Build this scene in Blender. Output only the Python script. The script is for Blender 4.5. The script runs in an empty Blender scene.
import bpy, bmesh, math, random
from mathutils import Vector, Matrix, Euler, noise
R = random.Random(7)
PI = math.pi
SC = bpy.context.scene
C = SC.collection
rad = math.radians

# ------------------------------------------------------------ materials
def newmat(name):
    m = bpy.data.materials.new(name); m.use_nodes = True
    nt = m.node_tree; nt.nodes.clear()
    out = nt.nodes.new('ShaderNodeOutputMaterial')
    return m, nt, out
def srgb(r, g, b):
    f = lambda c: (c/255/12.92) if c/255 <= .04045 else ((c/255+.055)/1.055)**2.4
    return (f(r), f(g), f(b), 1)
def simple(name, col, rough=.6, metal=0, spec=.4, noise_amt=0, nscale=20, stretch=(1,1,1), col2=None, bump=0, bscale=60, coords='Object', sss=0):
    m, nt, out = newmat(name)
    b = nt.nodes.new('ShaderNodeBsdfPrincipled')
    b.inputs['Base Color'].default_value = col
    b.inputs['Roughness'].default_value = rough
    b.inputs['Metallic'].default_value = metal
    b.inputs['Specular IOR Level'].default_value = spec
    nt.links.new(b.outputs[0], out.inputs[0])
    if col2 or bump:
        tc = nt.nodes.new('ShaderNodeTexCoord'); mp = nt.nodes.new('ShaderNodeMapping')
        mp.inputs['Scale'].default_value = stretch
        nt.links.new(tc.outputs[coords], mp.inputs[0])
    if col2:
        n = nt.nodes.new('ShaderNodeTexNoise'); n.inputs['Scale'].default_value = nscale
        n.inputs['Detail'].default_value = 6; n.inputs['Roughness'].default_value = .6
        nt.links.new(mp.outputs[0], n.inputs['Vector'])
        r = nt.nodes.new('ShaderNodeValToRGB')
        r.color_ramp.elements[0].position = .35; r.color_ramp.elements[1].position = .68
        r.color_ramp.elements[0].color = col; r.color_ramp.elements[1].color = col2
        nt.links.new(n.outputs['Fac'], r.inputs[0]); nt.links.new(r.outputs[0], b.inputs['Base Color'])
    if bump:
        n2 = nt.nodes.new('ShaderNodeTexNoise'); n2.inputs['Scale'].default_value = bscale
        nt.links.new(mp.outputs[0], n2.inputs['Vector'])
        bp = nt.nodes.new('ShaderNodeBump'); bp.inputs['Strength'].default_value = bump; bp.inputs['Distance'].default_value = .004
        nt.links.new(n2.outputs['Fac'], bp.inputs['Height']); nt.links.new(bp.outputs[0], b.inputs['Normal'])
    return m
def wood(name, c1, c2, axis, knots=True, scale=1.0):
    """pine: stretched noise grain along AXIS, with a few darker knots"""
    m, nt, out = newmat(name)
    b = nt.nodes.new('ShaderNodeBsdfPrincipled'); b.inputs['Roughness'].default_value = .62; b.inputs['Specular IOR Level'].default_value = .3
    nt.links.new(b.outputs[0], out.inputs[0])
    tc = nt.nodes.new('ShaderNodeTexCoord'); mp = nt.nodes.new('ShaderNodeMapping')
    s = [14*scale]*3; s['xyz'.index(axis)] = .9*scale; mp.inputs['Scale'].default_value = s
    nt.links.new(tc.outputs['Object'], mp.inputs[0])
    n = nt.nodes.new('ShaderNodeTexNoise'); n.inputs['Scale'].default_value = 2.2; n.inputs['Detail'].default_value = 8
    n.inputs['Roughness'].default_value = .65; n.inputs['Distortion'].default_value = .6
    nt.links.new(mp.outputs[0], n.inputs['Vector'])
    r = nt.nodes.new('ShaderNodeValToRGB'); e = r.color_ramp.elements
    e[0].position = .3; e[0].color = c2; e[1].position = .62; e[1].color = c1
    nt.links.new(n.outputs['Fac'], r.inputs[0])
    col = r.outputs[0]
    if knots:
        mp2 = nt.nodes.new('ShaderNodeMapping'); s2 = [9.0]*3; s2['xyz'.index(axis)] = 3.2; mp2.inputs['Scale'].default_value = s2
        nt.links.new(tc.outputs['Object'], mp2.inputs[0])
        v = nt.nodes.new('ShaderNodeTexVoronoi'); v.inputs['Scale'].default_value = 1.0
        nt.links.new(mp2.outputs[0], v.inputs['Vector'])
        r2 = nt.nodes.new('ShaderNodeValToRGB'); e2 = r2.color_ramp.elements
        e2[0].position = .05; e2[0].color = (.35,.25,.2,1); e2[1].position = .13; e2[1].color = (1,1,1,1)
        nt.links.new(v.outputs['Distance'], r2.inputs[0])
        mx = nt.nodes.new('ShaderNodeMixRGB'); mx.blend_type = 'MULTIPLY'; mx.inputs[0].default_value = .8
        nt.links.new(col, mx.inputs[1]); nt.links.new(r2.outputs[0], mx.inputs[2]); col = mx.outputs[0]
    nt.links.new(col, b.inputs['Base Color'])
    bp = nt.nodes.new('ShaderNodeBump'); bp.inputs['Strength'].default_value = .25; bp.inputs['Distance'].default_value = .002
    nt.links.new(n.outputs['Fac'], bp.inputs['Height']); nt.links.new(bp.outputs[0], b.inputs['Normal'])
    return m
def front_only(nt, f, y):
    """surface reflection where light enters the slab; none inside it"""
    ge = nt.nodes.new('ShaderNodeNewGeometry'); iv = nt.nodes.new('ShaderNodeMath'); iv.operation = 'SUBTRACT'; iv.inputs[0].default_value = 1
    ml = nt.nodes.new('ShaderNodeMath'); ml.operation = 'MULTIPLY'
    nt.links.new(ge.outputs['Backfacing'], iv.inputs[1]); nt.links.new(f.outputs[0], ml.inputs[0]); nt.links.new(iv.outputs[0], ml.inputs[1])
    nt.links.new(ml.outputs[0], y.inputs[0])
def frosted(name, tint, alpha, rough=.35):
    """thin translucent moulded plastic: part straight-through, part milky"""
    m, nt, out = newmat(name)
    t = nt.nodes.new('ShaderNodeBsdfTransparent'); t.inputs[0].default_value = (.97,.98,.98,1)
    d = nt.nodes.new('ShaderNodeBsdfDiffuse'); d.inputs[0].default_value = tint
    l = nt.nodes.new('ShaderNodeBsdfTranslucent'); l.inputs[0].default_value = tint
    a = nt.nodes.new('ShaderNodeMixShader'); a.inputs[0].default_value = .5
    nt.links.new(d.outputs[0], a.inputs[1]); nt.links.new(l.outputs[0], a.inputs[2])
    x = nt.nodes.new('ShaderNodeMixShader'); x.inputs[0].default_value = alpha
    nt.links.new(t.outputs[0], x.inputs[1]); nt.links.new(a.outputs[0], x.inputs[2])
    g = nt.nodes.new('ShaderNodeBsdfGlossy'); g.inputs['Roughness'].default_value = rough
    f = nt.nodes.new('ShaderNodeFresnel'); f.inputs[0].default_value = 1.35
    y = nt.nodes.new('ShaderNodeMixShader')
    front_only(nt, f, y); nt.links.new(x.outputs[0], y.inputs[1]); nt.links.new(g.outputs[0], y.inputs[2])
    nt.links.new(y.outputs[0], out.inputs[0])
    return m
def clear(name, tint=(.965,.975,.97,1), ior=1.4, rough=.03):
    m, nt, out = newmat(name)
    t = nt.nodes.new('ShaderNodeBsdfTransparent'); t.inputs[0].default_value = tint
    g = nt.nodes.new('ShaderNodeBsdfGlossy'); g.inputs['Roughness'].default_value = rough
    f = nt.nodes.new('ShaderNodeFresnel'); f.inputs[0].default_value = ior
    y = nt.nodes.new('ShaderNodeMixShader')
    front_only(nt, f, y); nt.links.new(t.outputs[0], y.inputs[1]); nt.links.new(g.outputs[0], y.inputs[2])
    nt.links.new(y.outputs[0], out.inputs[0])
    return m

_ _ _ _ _

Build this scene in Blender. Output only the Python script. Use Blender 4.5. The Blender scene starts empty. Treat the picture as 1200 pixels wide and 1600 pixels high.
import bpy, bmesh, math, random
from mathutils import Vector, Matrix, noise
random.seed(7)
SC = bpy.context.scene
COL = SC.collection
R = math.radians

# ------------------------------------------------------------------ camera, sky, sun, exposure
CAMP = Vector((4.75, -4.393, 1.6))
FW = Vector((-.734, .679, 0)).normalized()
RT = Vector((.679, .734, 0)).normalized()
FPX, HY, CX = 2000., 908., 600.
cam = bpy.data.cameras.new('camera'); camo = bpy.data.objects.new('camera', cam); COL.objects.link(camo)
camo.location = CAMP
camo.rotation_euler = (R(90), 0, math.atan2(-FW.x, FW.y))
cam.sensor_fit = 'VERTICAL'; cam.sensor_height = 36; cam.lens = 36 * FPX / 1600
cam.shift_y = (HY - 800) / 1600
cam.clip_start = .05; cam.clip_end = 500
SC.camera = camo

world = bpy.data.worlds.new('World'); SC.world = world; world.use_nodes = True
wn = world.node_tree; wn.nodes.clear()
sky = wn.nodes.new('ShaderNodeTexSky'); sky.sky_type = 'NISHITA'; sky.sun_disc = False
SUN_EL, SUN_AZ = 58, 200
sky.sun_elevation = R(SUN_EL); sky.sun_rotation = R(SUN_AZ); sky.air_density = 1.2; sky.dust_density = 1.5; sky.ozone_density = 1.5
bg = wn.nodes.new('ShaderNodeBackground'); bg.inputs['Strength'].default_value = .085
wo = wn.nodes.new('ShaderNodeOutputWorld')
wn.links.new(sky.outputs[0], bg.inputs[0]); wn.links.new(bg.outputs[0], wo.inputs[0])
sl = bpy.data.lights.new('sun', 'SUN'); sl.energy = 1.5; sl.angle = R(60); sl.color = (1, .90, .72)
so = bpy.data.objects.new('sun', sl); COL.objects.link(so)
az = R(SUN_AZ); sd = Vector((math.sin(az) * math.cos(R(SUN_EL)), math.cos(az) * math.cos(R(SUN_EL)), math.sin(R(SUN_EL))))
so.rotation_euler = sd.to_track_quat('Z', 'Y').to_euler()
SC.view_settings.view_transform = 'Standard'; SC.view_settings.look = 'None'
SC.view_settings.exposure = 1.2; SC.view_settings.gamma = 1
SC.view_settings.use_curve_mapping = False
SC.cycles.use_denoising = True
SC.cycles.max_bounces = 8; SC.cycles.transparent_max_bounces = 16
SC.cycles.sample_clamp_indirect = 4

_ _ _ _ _

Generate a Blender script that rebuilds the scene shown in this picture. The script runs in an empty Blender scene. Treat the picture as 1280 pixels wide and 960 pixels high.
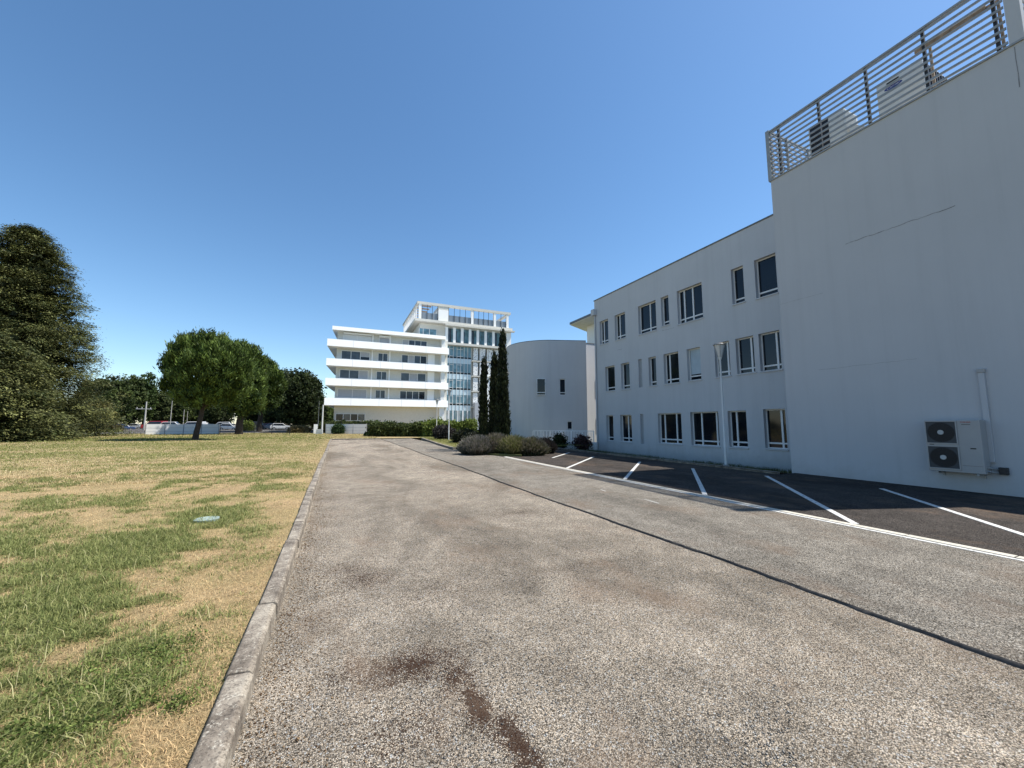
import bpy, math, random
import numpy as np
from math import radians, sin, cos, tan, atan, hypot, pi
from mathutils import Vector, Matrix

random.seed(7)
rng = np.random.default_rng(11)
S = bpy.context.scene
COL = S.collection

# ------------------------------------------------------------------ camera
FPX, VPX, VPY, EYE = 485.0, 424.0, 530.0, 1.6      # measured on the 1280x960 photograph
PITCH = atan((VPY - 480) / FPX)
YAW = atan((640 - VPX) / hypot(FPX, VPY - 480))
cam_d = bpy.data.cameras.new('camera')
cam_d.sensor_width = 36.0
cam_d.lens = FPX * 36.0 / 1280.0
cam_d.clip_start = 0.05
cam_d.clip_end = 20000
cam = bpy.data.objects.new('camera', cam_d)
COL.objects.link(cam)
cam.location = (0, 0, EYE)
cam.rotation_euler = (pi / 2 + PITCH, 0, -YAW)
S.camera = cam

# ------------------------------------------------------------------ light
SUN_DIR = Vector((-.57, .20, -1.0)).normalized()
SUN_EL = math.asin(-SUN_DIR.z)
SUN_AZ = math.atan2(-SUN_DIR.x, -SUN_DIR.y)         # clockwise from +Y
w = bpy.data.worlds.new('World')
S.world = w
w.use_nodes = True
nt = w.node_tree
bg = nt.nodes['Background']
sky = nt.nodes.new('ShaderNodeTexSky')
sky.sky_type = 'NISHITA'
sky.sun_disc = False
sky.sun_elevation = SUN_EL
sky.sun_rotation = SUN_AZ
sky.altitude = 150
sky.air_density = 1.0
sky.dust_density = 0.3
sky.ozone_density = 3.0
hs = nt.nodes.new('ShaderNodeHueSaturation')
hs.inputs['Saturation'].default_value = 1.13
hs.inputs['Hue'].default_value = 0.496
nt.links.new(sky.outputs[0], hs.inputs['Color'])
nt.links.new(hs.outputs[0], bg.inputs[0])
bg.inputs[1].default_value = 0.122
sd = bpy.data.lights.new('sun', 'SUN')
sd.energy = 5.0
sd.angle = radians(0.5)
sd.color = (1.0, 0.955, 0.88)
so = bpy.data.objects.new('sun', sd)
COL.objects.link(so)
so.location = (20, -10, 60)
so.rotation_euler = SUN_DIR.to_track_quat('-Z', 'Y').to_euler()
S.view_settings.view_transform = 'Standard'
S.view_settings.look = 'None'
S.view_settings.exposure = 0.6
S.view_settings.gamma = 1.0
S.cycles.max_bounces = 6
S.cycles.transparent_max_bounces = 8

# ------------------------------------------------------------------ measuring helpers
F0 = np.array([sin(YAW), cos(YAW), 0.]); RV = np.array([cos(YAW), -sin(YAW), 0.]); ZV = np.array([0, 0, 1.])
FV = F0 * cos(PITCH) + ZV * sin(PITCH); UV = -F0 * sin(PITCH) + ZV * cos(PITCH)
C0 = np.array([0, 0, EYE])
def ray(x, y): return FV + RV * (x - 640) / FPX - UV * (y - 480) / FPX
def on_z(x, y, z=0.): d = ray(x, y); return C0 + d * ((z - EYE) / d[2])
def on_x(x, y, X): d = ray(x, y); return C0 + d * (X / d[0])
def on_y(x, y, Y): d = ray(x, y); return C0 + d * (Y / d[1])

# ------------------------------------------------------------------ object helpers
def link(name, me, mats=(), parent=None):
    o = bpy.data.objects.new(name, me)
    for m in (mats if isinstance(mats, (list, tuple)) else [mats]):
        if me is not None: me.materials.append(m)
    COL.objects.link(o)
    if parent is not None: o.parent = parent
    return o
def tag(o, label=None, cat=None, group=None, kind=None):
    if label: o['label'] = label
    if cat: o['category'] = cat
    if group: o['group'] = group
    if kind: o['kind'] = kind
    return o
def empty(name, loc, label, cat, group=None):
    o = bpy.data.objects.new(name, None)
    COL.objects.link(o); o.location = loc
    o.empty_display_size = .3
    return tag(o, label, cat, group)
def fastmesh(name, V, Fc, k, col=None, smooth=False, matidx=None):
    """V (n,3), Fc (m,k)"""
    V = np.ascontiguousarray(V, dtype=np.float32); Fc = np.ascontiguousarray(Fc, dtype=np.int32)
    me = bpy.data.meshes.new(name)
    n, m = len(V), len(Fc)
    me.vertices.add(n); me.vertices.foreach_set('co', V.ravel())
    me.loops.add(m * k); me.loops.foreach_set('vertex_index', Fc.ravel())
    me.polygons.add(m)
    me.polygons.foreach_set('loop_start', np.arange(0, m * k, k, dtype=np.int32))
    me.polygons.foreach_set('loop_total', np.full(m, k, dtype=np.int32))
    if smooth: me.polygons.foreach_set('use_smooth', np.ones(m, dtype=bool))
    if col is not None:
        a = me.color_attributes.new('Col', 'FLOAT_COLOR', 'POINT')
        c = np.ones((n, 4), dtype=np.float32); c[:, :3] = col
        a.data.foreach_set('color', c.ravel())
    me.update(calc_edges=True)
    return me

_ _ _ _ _

Description of the task -> Give back exactly the lines from the one containing "Generate a Blender" to the one containing "COL = S.collection", both included, and no pictures.

Written reply ->
Generate a Blender script that rebuilds the scene shown in this picture. The script runs in an empty Blender scene. Treat the picture as 1280 pixels wide and 960 pixels high.
import bpy, math, random
import numpy as np
from math import radians, sin, cos, tan, atan, hypot, pi
from mathutils import Vector, Matrix

random.seed(7)
rng = np.random.default_rng(11)
S = bpy.context.scene
COL = S.collection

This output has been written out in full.